In a bid to forge closer ties to the increasingly important business of creating and marketing mobile apps and other software products, PayPal Inc. this week announced it is waiving transaction-processing fees for nascent developers in a new program it calls Startup Blueprint.
The offer is limited to $50,000 in fees, or 18 months, whichever comes first, according to a PayPal blog post. The $50,000 limit on waived fees implies a dollar-volume limit of $1.6 million, according to a company spokesperson. PayPal’s ordinary processing fee for small online merchants is 2.9% of volume plus 30 cents per transaction.
Other terms are that startups must be privately held and have $3 million or less in annual sales or have been in business for less than five years. PayPal says it is looking for companies that produce Web or mobile software or hardware, primarily for “commerce,” though it is open to other applications.
Candidates must be nominated by PayPal or by so-called accelerators, companies that specialize in investing in early-stage technology companies. PayPal says it is working with three such companies to start with, and will add more, though it is limiting its scope to North America and the Europe, Middle East, and Africa for now. The three initial incubators are 500Startups, Seedcamp, and Elevator.
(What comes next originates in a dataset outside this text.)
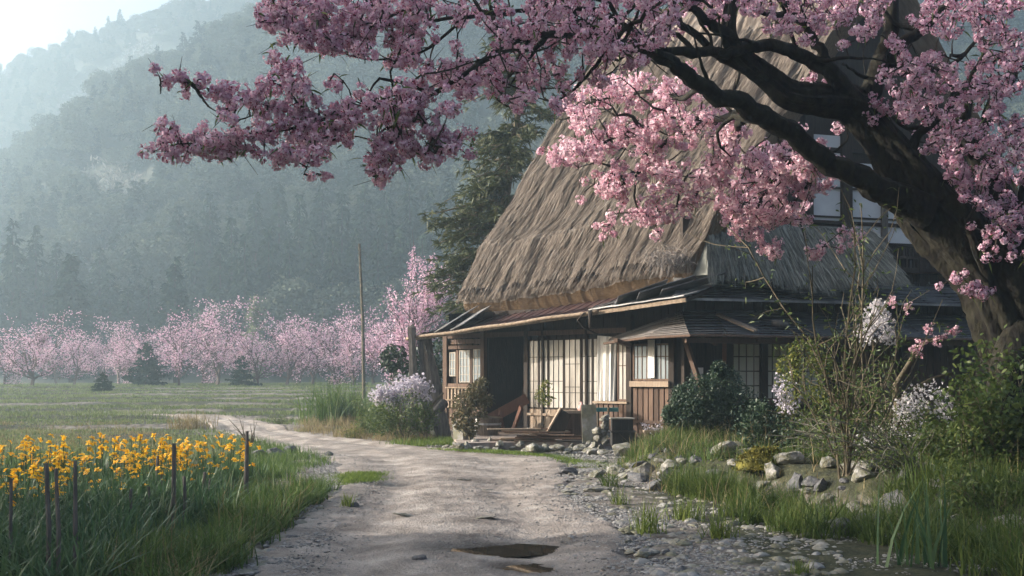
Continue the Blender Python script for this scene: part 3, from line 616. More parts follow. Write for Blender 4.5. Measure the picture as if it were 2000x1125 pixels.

While Startup Blueprint follows close on the heels of PayPal parent eBay Inc.’s $800 million acquisition of Chicago-based payments-technology startup Braintree Payments Solutions LLC, PayPal in an “FAQ” page on its site describing the new program says it is not looking to use it to identify potential acquisitions. The purpose of the program, the page says, is to “foster and support the startup community.”
Still, observers see a parallel with PayPal’s recent efforts to beef up its tech arsenal in the wake of such developments as mobile payments and the company’s strategy to penetrate the physical point of sale. Indeed, Startup Blueprint lets PayPal reach tech startups even smaller and less established than Braintree, observers say. “It seems in line with PayPal’s recent Braintree acquisition,” says Dan Schatt, an e-payments expert and former PayPal executive. “They’re taking steps to make it seamless for any startup that wants to get into payments processing.”
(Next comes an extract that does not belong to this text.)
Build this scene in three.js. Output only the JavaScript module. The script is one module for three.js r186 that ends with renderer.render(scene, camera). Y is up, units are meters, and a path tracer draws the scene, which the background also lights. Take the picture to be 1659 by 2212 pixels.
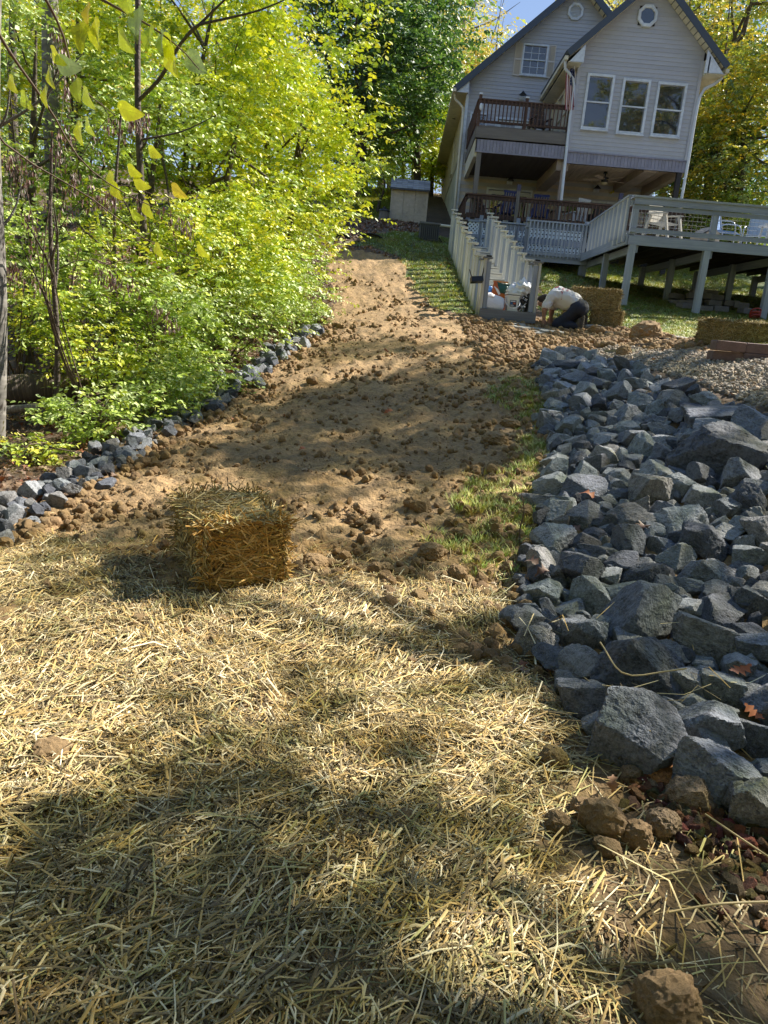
import * as THREE from 'three';
import { mergeGeometries, mergeVertices, toCreasedNormals } from 'three/addons/utils/BufferGeometryUtils.js';
import { MarchingCubes } from 'three/addons/objects/MarchingCubes.js';
import { createNoise2D, createNoise3D } from 'simplex-noise';

// ---------------------------------------------------------------- camera, sky, sun, exposure
const scene = new THREE.Scene();
const R = (d) => d * Math.PI / 180;
const CAM = { h: 1.5, pitch: -14.5, roll: 4.8, f: 1532 };
const camera = new THREE.PerspectiveCamera(2 * Math.atan(1106 / CAM.f) * 180 / Math.PI, 0.75, 0.05, 900);
camera.rotation.order = 'YXZ';
camera.position.set(0, CAM.h, 0);
camera.rotation.set(R(CAM.pitch), 0, R(CAM.roll));
scene.add(camera);

const SUN_EL = 43, SUN_AZ = 62;                                   // degrees: height; to the right of the view
const SUN = new THREE.Vector3(Math.cos(R(SUN_EL)) * Math.sin(R(SUN_AZ)), Math.sin(R(SUN_EL)), -Math.cos(R(SUN_EL)) * Math.cos(R(SUN_AZ)));
{
  const W = 512, H = 256, d = new Float32Array(W * H * 4);
  for (let j = 0; j < H; j++) for (let i = 0; i < W; i++) {
    const el = ((j + 0.5) / H - 0.5) * Math.PI, az = ((i + 0.5) / W - 0.5) * 2 * Math.PI;
    const x = Math.cos(el) * Math.cos(az), y = Math.sin(el), z = Math.cos(el) * Math.sin(az);
    const t = Math.pow(1 - Math.max(0, y), 3.2), mu = Math.max(0, x * SUN.x + y * SUN.y + z * SUN.z);
    const glow = 0.10 * Math.pow(mu, 4) + 0.35 * Math.pow(mu, 24);
    let c = [0.13 + 0.33 * t + glow * 1.0, 0.235 + 0.32 * t + glow * 0.95, 0.46 + 0.22 * t + glow * 0.85];
    if (y < 0) { const k = Math.min(1, -y * 8); c = [c[0] * (1 - k) + 0.16 * k, c[1] * (1 - k) + 0.15 * k, c[2] * (1 - k) + 0.10 * k]; }
    const o = (j * W + i) * 4; d[o] = c[0] * 0.64; d[o + 1] = c[1] * 0.65; d[o + 2] = c[2] * 0.67; d[o + 3] = 1;
  }
  const sky = new THREE.DataTexture(d, W, H, THREE.RGBAFormat, THREE.FloatType);
  sky.mapping = THREE.EquirectangularReflectionMapping; sky.magFilter = THREE.LinearFilter; sky.minFilter = THREE.LinearFilter; sky.needsUpdate = true;
  scene.background = sky; scene.environment = sky;
}
const sun = new THREE.DirectionalLight(new THREE.Color().setRGB(1, 0.94, 0.83), 5);
sun.name = 'sun'; sun.position.copy(SUN).multiplyScalar(60); sun.castShadow = true;
Object.assign(sun.shadow.camera, { left: -35, right: 35, top: 35, bottom: -35, near: 1, far: 160 });
sun.shadow.mapSize.set(4096, 4096); sun.shadow.radius = 1;
scene.add(sun, sun.target);
const renderer = new THREE.WebGLRenderer({ antialias: true });
renderer.setSize(768, 1024);
renderer.toneMapping = THREE.LinearToneMapping;
renderer.toneMappingExposure = 2.5;
renderer.shadowMap.enabled = true;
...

At the same time, the PayPal spokesperson says the program will include small companies, known as independent software vendors, that sell to merchants, opening the possibility that it could extend PayPal’s reach with brick-and-mortar merchants, observers say.
The new program is also an efficient way to identify—and support–the next generation of winning providers of payments tech, both PayPal and observers say. Offers like free processing, they say, can cover more companies than direct venture investments. “We intentionally decided to develop a startup program so we can help more startups,” says the PayPal spokesperson in an e-mail response. “With a venture wing, you can only back certain companies, and with [Startup Blueprint] we can support more startups.”
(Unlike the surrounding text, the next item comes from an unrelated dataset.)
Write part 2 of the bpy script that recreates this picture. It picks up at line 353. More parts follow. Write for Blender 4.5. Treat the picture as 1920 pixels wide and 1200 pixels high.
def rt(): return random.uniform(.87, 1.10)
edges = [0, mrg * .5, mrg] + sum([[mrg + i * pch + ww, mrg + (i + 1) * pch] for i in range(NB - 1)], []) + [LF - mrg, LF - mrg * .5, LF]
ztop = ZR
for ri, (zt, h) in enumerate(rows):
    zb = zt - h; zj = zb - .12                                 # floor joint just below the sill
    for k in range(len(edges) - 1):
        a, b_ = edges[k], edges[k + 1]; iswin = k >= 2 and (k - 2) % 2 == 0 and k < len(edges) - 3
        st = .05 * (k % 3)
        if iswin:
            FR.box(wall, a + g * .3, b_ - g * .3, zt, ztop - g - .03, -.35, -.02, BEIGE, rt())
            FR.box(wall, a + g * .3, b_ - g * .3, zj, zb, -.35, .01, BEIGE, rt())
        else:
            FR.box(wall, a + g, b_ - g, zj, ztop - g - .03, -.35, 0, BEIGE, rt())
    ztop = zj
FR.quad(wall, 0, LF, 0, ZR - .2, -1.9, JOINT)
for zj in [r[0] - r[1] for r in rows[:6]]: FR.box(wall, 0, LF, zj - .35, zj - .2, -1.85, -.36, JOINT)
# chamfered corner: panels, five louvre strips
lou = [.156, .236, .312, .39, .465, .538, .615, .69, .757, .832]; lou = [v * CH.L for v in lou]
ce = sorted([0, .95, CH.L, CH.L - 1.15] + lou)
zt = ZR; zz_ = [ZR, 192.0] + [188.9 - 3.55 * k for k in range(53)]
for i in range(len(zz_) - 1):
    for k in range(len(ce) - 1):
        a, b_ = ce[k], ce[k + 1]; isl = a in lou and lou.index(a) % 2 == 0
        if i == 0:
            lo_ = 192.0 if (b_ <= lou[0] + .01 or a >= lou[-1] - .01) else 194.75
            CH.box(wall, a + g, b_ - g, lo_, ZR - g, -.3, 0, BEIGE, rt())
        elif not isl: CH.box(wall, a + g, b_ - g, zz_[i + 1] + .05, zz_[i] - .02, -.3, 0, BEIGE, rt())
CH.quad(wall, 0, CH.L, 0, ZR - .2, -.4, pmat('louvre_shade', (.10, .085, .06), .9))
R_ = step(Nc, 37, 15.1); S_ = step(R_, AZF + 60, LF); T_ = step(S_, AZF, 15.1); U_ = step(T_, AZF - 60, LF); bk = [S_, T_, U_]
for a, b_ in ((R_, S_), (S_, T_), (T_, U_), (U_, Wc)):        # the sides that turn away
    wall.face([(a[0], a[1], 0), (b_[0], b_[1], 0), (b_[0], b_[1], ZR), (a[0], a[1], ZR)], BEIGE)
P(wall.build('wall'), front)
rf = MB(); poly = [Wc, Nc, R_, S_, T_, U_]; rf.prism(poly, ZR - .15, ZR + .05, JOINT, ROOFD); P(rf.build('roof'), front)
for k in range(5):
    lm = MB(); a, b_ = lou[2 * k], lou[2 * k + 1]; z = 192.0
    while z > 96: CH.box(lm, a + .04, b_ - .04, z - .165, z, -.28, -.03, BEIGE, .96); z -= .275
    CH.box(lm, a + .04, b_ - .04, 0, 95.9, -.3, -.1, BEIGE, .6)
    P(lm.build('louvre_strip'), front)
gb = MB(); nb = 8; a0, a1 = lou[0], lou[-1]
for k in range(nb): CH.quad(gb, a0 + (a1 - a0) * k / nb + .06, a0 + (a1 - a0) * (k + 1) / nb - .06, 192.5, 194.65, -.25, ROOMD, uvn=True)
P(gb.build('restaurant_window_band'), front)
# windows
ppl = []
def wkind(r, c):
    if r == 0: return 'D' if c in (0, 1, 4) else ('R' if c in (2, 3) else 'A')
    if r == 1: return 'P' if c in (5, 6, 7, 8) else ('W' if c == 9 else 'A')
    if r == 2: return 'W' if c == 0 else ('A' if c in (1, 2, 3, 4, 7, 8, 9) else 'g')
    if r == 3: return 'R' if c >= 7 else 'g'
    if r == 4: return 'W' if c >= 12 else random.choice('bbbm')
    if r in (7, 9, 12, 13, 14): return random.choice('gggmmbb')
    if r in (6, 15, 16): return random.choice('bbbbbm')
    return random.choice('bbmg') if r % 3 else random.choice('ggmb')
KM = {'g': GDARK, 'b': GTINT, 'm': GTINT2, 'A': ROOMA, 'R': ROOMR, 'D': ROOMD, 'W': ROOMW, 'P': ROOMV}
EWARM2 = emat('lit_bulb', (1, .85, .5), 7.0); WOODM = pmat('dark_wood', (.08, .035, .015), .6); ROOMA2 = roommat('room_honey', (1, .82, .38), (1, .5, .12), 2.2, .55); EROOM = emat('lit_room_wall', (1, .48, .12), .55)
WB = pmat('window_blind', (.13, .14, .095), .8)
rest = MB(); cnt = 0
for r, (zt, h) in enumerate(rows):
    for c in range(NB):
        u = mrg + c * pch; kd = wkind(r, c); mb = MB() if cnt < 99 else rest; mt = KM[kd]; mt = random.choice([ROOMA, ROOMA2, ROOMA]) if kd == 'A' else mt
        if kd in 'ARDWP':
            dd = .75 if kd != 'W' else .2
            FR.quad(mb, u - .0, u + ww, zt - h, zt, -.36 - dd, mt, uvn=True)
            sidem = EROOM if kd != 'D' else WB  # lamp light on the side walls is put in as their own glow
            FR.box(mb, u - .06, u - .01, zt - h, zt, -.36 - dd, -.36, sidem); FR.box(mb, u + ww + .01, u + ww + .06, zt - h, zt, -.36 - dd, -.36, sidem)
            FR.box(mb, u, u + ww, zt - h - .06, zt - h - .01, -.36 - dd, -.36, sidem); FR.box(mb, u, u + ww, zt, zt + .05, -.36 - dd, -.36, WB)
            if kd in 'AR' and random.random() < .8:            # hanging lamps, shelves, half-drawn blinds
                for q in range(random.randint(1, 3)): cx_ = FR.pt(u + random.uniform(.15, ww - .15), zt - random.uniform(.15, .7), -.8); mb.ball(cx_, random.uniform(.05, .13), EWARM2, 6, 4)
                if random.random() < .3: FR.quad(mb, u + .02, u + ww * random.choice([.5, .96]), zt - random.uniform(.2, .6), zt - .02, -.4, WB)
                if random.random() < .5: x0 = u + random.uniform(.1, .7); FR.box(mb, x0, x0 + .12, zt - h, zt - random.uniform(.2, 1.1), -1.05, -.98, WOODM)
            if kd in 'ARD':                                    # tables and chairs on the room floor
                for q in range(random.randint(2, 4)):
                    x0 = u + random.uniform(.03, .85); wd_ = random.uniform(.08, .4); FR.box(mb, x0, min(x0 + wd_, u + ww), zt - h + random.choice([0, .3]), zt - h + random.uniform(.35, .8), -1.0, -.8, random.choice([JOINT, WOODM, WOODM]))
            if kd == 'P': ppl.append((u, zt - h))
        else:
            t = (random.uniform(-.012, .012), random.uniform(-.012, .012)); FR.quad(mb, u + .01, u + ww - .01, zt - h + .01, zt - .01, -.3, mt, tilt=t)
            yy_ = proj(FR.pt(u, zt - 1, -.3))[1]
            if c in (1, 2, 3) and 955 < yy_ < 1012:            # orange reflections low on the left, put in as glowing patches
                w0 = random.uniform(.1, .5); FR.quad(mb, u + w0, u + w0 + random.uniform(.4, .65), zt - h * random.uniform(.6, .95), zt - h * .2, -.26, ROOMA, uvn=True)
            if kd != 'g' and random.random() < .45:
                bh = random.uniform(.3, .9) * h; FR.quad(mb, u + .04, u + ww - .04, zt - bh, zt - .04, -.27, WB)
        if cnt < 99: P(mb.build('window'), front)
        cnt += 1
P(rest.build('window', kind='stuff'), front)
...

The more companies PayPal can help out, the more likely it is to back a winner, says Adil Moussa, principal at Adil Consulting, a payments research and consulting firm in Omaha, Neb. “Some [startups] are not going to work and will die, others will be profitable, but one or two are going to change the way business is done,” he says in an e-mail message. “So [Startup Blueprint] is a safe bet with a huge potential upside.”